I firmatari della Pratobello 24, sostenuti dall’opposizione di centrodestra, chiedono invece un maggior ascolto da parte della maggioranza, ad esempio con una maggiore evidenza, nel disegno di legge, alla competenza esclusiva della Sardegna in materia urbanistica. Un incontro tra il centrosinistra e il comitato non è però mai avvenuto, in quanto, secondo la presidente regionale Alessandra Todde, il disegno e la legge popolare presentano due finalità distinte: sospensiva la prima e pianificatoria la seconda. Le proteste dei comitati continuano così a scandire la discussione in Consiglio regionale, in cerca di un confronto diretto con la maggioranza.

La decisione del Consiglio di stato

Nel frattempo, però, una novità potrebbe cambiare le sorti del disegno finale. Il Consiglio di stato ha infatti accolto giovedì 14 novembre l'appello di una società energetica, sospendendo in via cautelare, fino alla conclusione del giudizio di merito al TAR, una disposizione del decreto ministeriale 21 giugno 2024 Aree idonee che regola l'individuazione delle superfici idonee per l'installazione di impianti da fonti rinnovabili.

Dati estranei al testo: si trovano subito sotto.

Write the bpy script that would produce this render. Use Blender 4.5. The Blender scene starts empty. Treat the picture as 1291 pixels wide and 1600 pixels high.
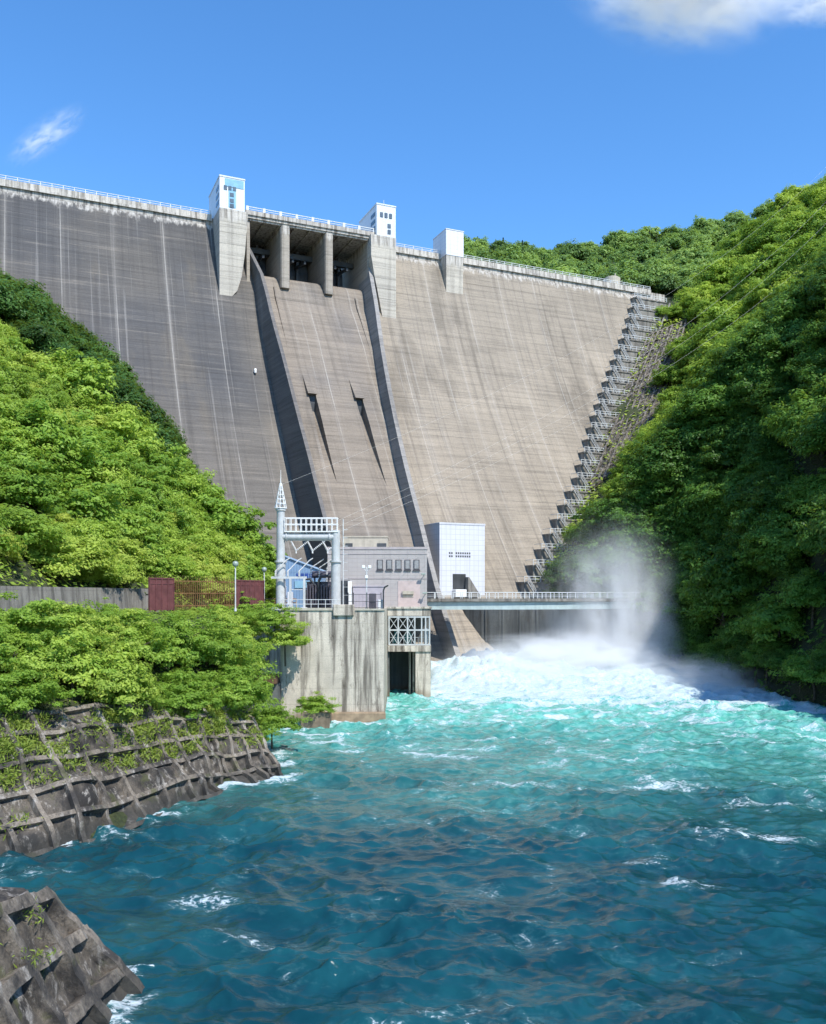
import bpy, bmesh, math, random
import numpy as np
from mathutils import Matrix, Vector
rnd = random.Random(7)
R = math.radians
S = bpy.context.scene
COL = S.collection

# ------------------------------------------------------------------ camera, sky, sun, exposure
F_PX, CX, HY, EYE = 1400.0, 645.5, 930.0, 14.0      # focal length / principal column / horizon row of the 1291x1600 photo; eye height
cam_d = bpy.data.cameras.new('camera'); cam = bpy.data.objects.new('camera', cam_d); COL.objects.link(cam)
cam.location = (0, 0, EYE); cam.rotation_euler = (R(90), 0, 0)
cam_d.sensor_fit = 'VERTICAL'; cam_d.sensor_height = 24.0
cam_d.lens = 24.0 * F_PX / 1600.0
cam_d.shift_y = (HY - 800.0) / 1600.0
cam_d.clip_start = 0.5; cam_d.clip_end = 6000
S.camera = cam
SUN = Vector((.39, -.515, .765)).normalized()
w = bpy.data.worlds.new("World"); S.world = w; w.use_nodes = True
nt = w.node_tree; nt.nodes.clear()
sky = nt.nodes.new('ShaderNodeTexSky'); sky.sky_type = 'NISHITA'; sky.sun_disc = False
sky.sun_elevation = math.asin(SUN.z); sky.sun_rotation = math.atan2(SUN.x, SUN.y)
sky.altitude = 900; sky.air_density = 1.0; sky.dust_density = 0.15; sky.ozone_density = 4.0
bg = nt.nodes.new('ShaderNodeBackground'); bg.inputs[1].default_value = 0.15
wo = nt.nodes.new('ShaderNodeOutputWorld')
hs = nt.nodes.new('ShaderNodeHueSaturation'); hs.inputs['Saturation'].default_value = 1.2; hs.inputs['Value'].default_value = 1.4
nt.links.new(sky.outputs[0], hs.inputs['Color']); nt.links.new(hs.outputs[0], bg.inputs[0]); nt.links.new(bg.outputs[0], wo.inputs[0])
sun_d = bpy.data.lights.new('sun', 'SUN'); sun_d.energy = 4.6; sun_d.angle = R(.5); sun_d.color = (1, .955, .88)
sun = bpy.data.objects.new('sun', sun_d); COL.objects.link(sun)
sun.rotation_euler = SUN.to_track_quat('Z', 'Y').to_euler()
S.view_settings.view_transform = 'Standard'; S.view_settings.look = 'None'
S.view_settings.exposure = 0.45; S.view_settings.gamma = 1
S.render.engine = 'CYCLES'
cy = S.cycles
cy.use_denoising = True; cy.use_adaptive_sampling = True; cy.adaptive_threshold = 0.02
cy.max_bounces = 8; cy.diffuse_bounces = 3; cy.glossy_bounces = 3; cy.transmission_bounces = 4; cy.transparent_max_bounces = 8
cy.volume_bounces = 3; cy.volume_step_rate = 1.0; cy.volume_max_steps = 256
cy.sample_clamp_indirect = 6

# ------------------------------------------------------------------ helpers
def tag(o, label=None, cat=None, group=None, kind=None):
    if label: o['label'] = label
    if cat: o['category'] = cat
    if group: o['group'] = group
    if kind: o['kind'] = kind
    return o
def empty(name, loc=(0, 0, 0), rz=0, parent=None):
    o = bpy.data.objects.new(name, None); COL.objects.link(o)
    o.location = loc; o.rotation_euler = (0, 0, rz); o.empty_display_size = .5
    if parent: o.parent = parent
    return o
def link(name, me, mat=None, parent=None):
    if mat and not me.materials: me.materials.append(mat)
    o = bpy.data.objects.new(name, me); COL.objects.link(o)
    if parent: o.parent = parent
    return o
def at(px, py, Y):
    return Vector(((px - CX) / F_PX * Y, Y, EYE + (HY - py) / F_PX * Y))
def V(*a): return Vector(a)

class MB:
    """collects simple shapes into one mesh"""
    def __init__(s): s.v = []; s.f = []
    def add(s, vs, fs):
        k = len(s.v); s.v += [tuple(p) for p in vs]; s.f += [tuple(i + k for i in f) for f in fs]; return s
    def box(s, x0, x1, y0, y1, z0, z1):
        vs = [(x, y, z) for z in (z0, z1) for y in (y0, y1) for x in (x0, x1)]
        return s.add(vs, [(0, 2, 3, 1), (4, 5, 7, 6), (0, 1, 5, 4), (1, 3, 7, 5), (3, 2, 6, 7), (2, 0, 4, 6)])
    def bev(s, x0, x1, y0, y1, z0, z1, b=.05):
        """box with bevelled edges"""
        bm = bmesh.new(); bmesh.ops.create_cube(bm, size=1)
        for v in bm.verts: v.co = ((x0 + x1) / 2 + v.co.x * (x1 - x0), (y0 + y1) / 2 + v.co.y * (y1 - y0), (z0 + z1) / 2 + v.co.z * (z1 - z0))
        bmesh.ops.bevel(bm, geom=bm.edges[:], offset=b, segments=1, affect='EDGES')
        bm.verts.index_update()
        s.add([v.co[:] for v in bm.verts], [[v.index for v in f.verts] for f in bm.faces]); bm.free(); return s
    def tube(s, p, q, r0, r1=None, n=8, cap=True):
        p, q = Vector(p), Vector(q); r1 = r0 if r1 is None else r1
        d = (q - p).normalized(); a = d.orthogonal().normalized(); b = d.cross(a)
        vs = []
        for c_, r in ((p, r0), (q, r1)):
            for i in range(n):
                t = 2 * math.pi * i / n; vs.append(c_ + (a * math.cos(t) + b * math.sin(t)) * r)
        fs = [(i, (i + 1) % n, n + (i + 1) % n, n + i) for i in range(n)]
        if cap: fs += [tuple(range(n))[::-1], tuple(range(n, 2 * n))]
        return s.add(vs, fs)
    def path(s, pts, r, n=6):
        for i, (p, q) in enumerate(zip(pts, pts[1:])):
            if (Vector(q) - Vector(p)).length > 1e-4:
                ra, rb = (r[i], r[i + 1]) if isinstance(r, (list, tuple)) else (r, r)
                s.tube(p, q, ra, rb, n)
        return s
    def bar(s, p, q, wd, ht, up=(0, 0, 1)):
        p, q = Vector(p), Vector(q); d = (q - p).normalized(); up = Vector(up)
        sd = d.cross(up)
        if sd.length < 1e-3: sd = d.orthogonal()
        sd.normalize(); u = sd.cross(d).normalized()
        vs = [c_ + sd * a * wd / 2 + u * b * ht / 2 for c_ in (p, q) for a, b in ((-1, -1), (1, -1), (1, 1), (-1, 1))]
        return s.add(vs, [(0, 1, 2, 3)[::-1], (4, 5, 6, 7), (0, 1, 5, 4), (1, 2, 6, 5), (2, 3, 7, 6), (3, 0, 4, 7)])
    def lathe(s, c_, prof, n=16):
        vs = [(c_[0] + r * math.cos(2 * math.pi * i / n), c_[1] + r * math.sin(2 * math.pi * i / n), c_[2] + z) for r, z in prof for i in range(n)]
        fs = [(k * n + i, k * n + (i + 1) % n, (k + 1) * n + (i + 1) % n, (k + 1) * n + i) for k in range(len(prof) - 1) for i in range(n)]
        fs += [tuple(range(n))[::-1], tuple(range((len(prof) - 1) * n, len(prof) * n))]
        return s.add(vs, fs)
    def prism_y(s, poly, y0, y1):
        """polygon in x,z extruded along y"""
        n = len(poly)
        vs = [(x, y0, z) for x, z in poly] + [(x, y1, z) for x, z in poly]
        return s.add(vs, [tuple(range(n)), tuple(range(n, 2 * n))[::-1]] + [(i, n + i, n + (i + 1) % n, (i + 1) % n) for i in range(n)])
    def prism_z(s, poly, z0, z1):
        n = len(poly)
        vs = [(x, y, z0) for x, y in poly] + [(x, y, z1) for x, y in poly]
        return s.add(vs, [tuple(range(n))[::-1], tuple(range(n, 2 * n))] + [(i, (i + 1) % n, n + (i + 1) % n, n + i) for i in range(n)])
    def grid(s, rows, flip=False):
        m = len(rows[0]); vs = [p for r in rows for p in r]
        fs = [(j * m + i, j * m + i + 1, (j + 1) * m + i + 1, (j + 1) * m + i) for j in range(len(rows) - 1) for i in range(m - 1)]
        if flip: fs = [f[::-1] for f in fs]
        return s.add(vs, fs)
    def build(s, name, mat, parent=None, smooth=False, fix=True):
        me = bpy.data.meshes.new(name); me.from_pydata(s.v, [], s.f); me.update()
        if fix:
            bm = bmesh.new(); bm.from_mesh(me); bmesh.ops.recalc_face_normals(bm, faces=bm.faces[:]); bm.to_mesh(me); bm.free()
        if smooth: me.polygons.foreach_set('use_smooth', [True] * len(me.polygons))
        return link(name, me, mat, parent)

# numpy gradient noise
def _hash(ix, iy, seed):
    h = (ix.astype(np.int64) * 374761393 + iy.astype(np.int64) * 668265263 + seed * 974634777) & 0x7fffffff
    h = ((h ^ (h >> 13)) * 1274126177) & 0x7fffffff
    return ((h ^ (h >> 16)) & 0xffff) / 65535.0 * 2 * np.pi
def noise2(x, y, seed=0):
    x = np.asarray(x, float); y = np.asarray(y, float)
    ix = np.floor(x); iy = np.floor(y); fx = x - ix; fy = y - iy
    u = fx * fx * fx * (fx * (fx * 6 - 15) + 10); v = fy * fy * fy * (fy * (fy * 6 - 15) + 10)
    def g(dx, dy):
        a = _hash(ix + dx, iy + dy, seed); return np.cos(a) * (fx - dx) + np.sin(a) * (fy - dy)
    return ((g(0, 0) * (1 - u) + g(1, 0) * u) * (1 - v) + (g(0, 1) * (1 - u) + g(1, 1) * u) * v) * 1.5
def fbm(x, y, seed=0, o=4, gain=.5):
    r = 0; a = 1; k = 1
    for i in range(o):
        r = r + a * noise2(x * k, y * k, seed + i * 17); a *= gain; k *= 2.03
    return r
def sm(a, b, x):
    t = np.clip((np.asarray(x, float) - a) / (b - a), 0, 1); return t * t * (3 - 2 * t)

# ------------------------------------------------------------------ materials
class NT:
    """terse node tree builder"""
    def __init__(s, name):
        s.m = bpy.data.materials.new(name); s.m.use_nodes = True
        s.t = s.m.node_tree; s.t.nodes.clear(); s.out = s.n('ShaderNodeOutputMaterial')
    def n(s, typ, ins=None, **kw):
        nd = s.t.nodes.new(typ)
        for k, v in kw.items(): setattr(nd, k, v)
        if ins:
            for k, v in ins.items(): s.set(nd.inputs[k], v)
        return nd
    def set(s, sock, v):
        if isinstance(v, bpy.types.NodeSocket): s.t.links.new(v, sock)
        elif isinstance(v, bpy.types.Node): s.t.links.new(v.outputs[0], sock)
        else:
            if sock.type == 'RGBA' and not hasattr(v, '__len__'): v = (v, v, v, 1)
            elif sock.type == 'RGBA' and len(v) == 3: v = (*v, 1)
            sock.default_value = v
    def math(s, op, a, b=0., c_=None, clamp=False):
        nd = s.n('ShaderNodeMath', operation=op, use_clamp=clamp); s.set(nd.inputs[0], a); s.set(nd.inputs[1], b)
        if c_ is not None: s.set(nd.inputs[2], c_)
        return nd.outputs[0]
    def mix(s, f, a, b, blend='MIX'):
        nd = s.n('ShaderNodeMix', data_type='RGBA', blend_type=blend); nd.clamp_factor = True
        s.set(nd.inputs[0], f); s.set(nd.inputs[6], a); s.set(nd.inputs[7], b); return nd.outputs[2]
    def ramp(s, f, a, b):
        nd = s.n('ShaderNodeMapRange', interpolation_type='SMOOTHSTEP'); s.set(nd.inputs[0], f); nd.inputs[1].default_value = a; nd.inputs[2].default_value = b
        return nd.outputs[0]
    def obj(s): return s.n('ShaderNodeTexCoord').outputs['Object']
    def pos(s): return s.n('ShaderNodeNewGeometry').outputs['Position']
    def noise(s, vec, sc=1., scale=(1, 1, 1), det=4., rough=.55, off=(0, 0, 0), dist=0.):
        mp = s.n('ShaderNodeMapping', {0: vec, 'Scale': scale, 'Location': off})
        return s.n('ShaderNodeTexNoise', {'Vector': mp, 'Scale': sc, 'Detail': det, 'Roughness': rough, 'Distortion': dist}).outputs[0]
    def attr(s, name): return s.n('ShaderNodeAttribute', attribute_name=name)
    def bump(s, h, dist=.05, st=1.):
        return s.n('ShaderNodeBump', {'Height': h, 'Distance': dist, 'Strength': st}).outputs[0]
    def principled(s, base, rough=.8, nrm=None, **kw):
        p = s.n('ShaderNodeBsdfPrincipled', {'Base Color': base, 'Roughness': rough})
        if nrm is not None: s.set(p.inputs['Normal'], nrm)
        for k, v in kw.items(): s.set(p.inputs[k.replace('_', ' ')], v)
        s.t.links.new(p.outputs[0], s.out.inputs[0]); return p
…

Le regioni dovranno quindi escludere dalle loro valutazioni future le aree già considerate idonee dalla normativa nazionale per impianti di energia rinnovabile. E questo potrebbe avere un impatto sulla Sardegna e sul disegno di legge. Ma al momento la fine della discussione in Consiglio regionale è la massima priorità per la giunta Todde.